Den ons 23 mars 2022 kl 23:58 skrev Mark Phippard <ma...@gmail.com>:

> On Wed, Mar 23, 2022 at 5:51 PM Julian Foad <ju...@apache.org> wrote:
>
> > I thought maybe we would like to show this detail by default, and
> > suppress it when '--quiet' is passed. (Not implemented in this demo
> patch.)
> >
> > I was also mildly surprised to see that the fetches are not necessarily
> > all grouped together at the start of a high-level operation. Clearly
> > it's doing the 'hydrate' once per explicit target. Actually I remember
> > seeing this in earlier review, then forgetting as it didn't seem
> > important. I don't know if we care. I suppose it is unavoidable that a
> > client's operations might sometimes be grouped like this. Even if the
> > client library API allows the client to pass all targets in one call, a
> > client in general may choose to call the library function once per
> target.
> >
> > If I were the user, and particularly if I were in a use case where just
> > one huge file is involved, then I would also like to have feedback on
> > the (percentage) feedback through the file fetch. It doesn't look like
> > we have a good way to do that at the moment, but please correct me if
> > I'm wrong.
> >
> > Do we like this?
>

Yes, I like this very much. The more feedback an application provides,
especially with long-running processes, the less risk/chance of users
believing something is wrong. --quiet also seems like a good idea, then
powerusers can limit the amount of feedback.

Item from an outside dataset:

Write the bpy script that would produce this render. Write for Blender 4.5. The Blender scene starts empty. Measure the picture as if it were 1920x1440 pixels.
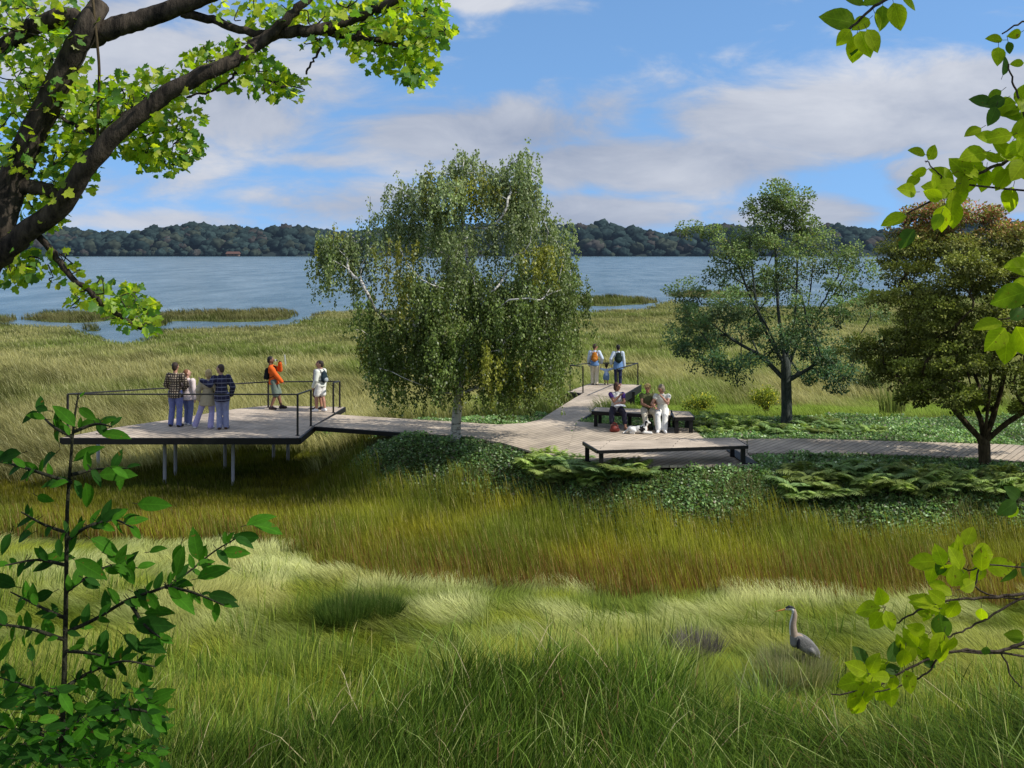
import bpy, bmesh, math, random
import numpy as np
from mathutils import Vector, Matrix, Quaternion

random.seed(7)
RNG = np.random.default_rng(11)
SC = bpy.context.scene
COL = SC.collection
PI = math.pi

# ------------------------------------------------------------------ camera
# photo measurements: 1920 px wide, focal length 2059 px, horizon line at row 470, eye 6.5 m above the marsh
FPX, HZ, EYE = 2059.0, 470.0, 6.5
cam_d = bpy.data.cameras.new('camera')
cam = bpy.data.objects.new('camera', cam_d)
COL.objects.link(cam)
cam.location = (0, 0, EYE)
cam.rotation_euler = (PI / 2, 0, 0)
cam_d.sensor_width = 36.0
cam_d.lens = 36.0 * FPX / 1920.0
cam_d.shift_y = -(720.0 - HZ) / 1920.0
cam_d.clip_start = 0.05
cam_d.clip_end = 8000
SC.camera = cam


def on_z(x, y, z):
    """World point at height z that was measured at pixel (x, y) of the photo."""
    Y = FPX * (EYE - z) / (y - HZ)
    return Vector(((x - 960.0) / FPX * Y, Y, z))


def on_y(x, y, Y):
    """World point at distance Y measured at pixel (x, y)."""
    return Vector(((x - 960.0) / FPX * Y, Y, EYE - (y - HZ) / FPX * Y))


# ------------------------------------------------------------------ numpy noise
def _hash(ix, iy, seed):
    h = (ix * 374761393 + iy * 668265263 + seed * 974634777) & 0xFFFFFFFF
    h = ((h ^ (h >> 13)) * 1274126177) & 0xFFFFFFFF
    h = h ^ (h >> 16)
    return (h & 0xFFFF) / 65535.0


def vnoise(x, y, seed=0):
    x = np.asarray(x, dtype=np.float64); y = np.asarray(y, dtype=np.float64)
    ix = np.floor(x).astype(np.int64); iy = np.floor(y).astype(np.int64)
    fx = x - ix; fy = y - iy
    fx = fx * fx * (3 - 2 * fx); fy = fy * fy * (3 - 2 * fy)
    a = _hash(ix, iy, seed); b = _hash(ix + 1, iy, seed)
    c = _hash(ix, iy + 1, seed); d = _hash(ix + 1, iy + 1, seed)
    return (a + (b - a) * fx) * (1 - fy) + (c + (d - c) * fx) * fy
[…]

Yes, and I agree --quiet should suppress. It would be good to
> understand the progress feedback a bit more. I have not used
> TortoiseSVN in a long time but I recall it hooked into our
> notifications to be providing an update on bytes transferred. I think
> they would expect that here too. I realize that is kind of separate
> from adding these notifications and honestly I thought those
> notifications for bytes transferred came from a lower level RA layer
> so I just assumed they would work ... maybe they still do?
>

I'm primarily using TortoiseSVN and I can confirm that it is displaying the
number of bytes trasfered, but I havn't digged through the code to find
where these notifications come from. I would want to see the "hydrating"
message also in TSVN, but I assume it would not be too difficult to hook
into these notifications (if they are indeed a different kind).

Kind regards,
Daniel Sahlberg

Re: Pristines-on-demand: printing progress notifications

Posted by Mark Phippard <ma...@gmail.com>.
On Wed, Mar 23, 2022 at 5:51 PM Julian Foad <ju...@apache.org> wrote:

> I thought maybe we would like to show this detail by default, and
> suppress it when '--quiet' is passed. (Not implemented in this demo patch.)
>
> I was also mildly surprised to see that the fetches are not necessarily
> all grouped together at the start of a high-level operation. Clearly
> it's doing the 'hydrate' once per explicit target. Actually I remember
> seeing this in earlier review, then forgetting as it didn't seem
> important. I don't know if we care. I suppose it is unavoidable that a
> client's operations might sometimes be grouped like this. Even if the
> client library API allows the client to pass all targets in one call, a
> client in general may choose to call the library function once per target.
>
> If I were the user, and particularly if I were in a use case where just
> one huge file is involved, then I would also like to have feedback on
> the (percentage) feedback through the file fetch. It doesn't look like
> we have a good way to do that at the moment, but please correct me if
> I'm wrong.
>
> Do we like this?

Yes, and I agree --quiet should suppress. It would be good to
understand the progress feedback a bit more. I have not used
TortoiseSVN in a long time but I recall it hooked into our
notifications to be providing an update on bytes transferred. I think
they would expect that here too. I realize that is kind of separate
from adding these notifications and honestly I thought those
notifications for bytes transferred came from a lower level RA layer
so I just assumed they would work ... maybe they still do?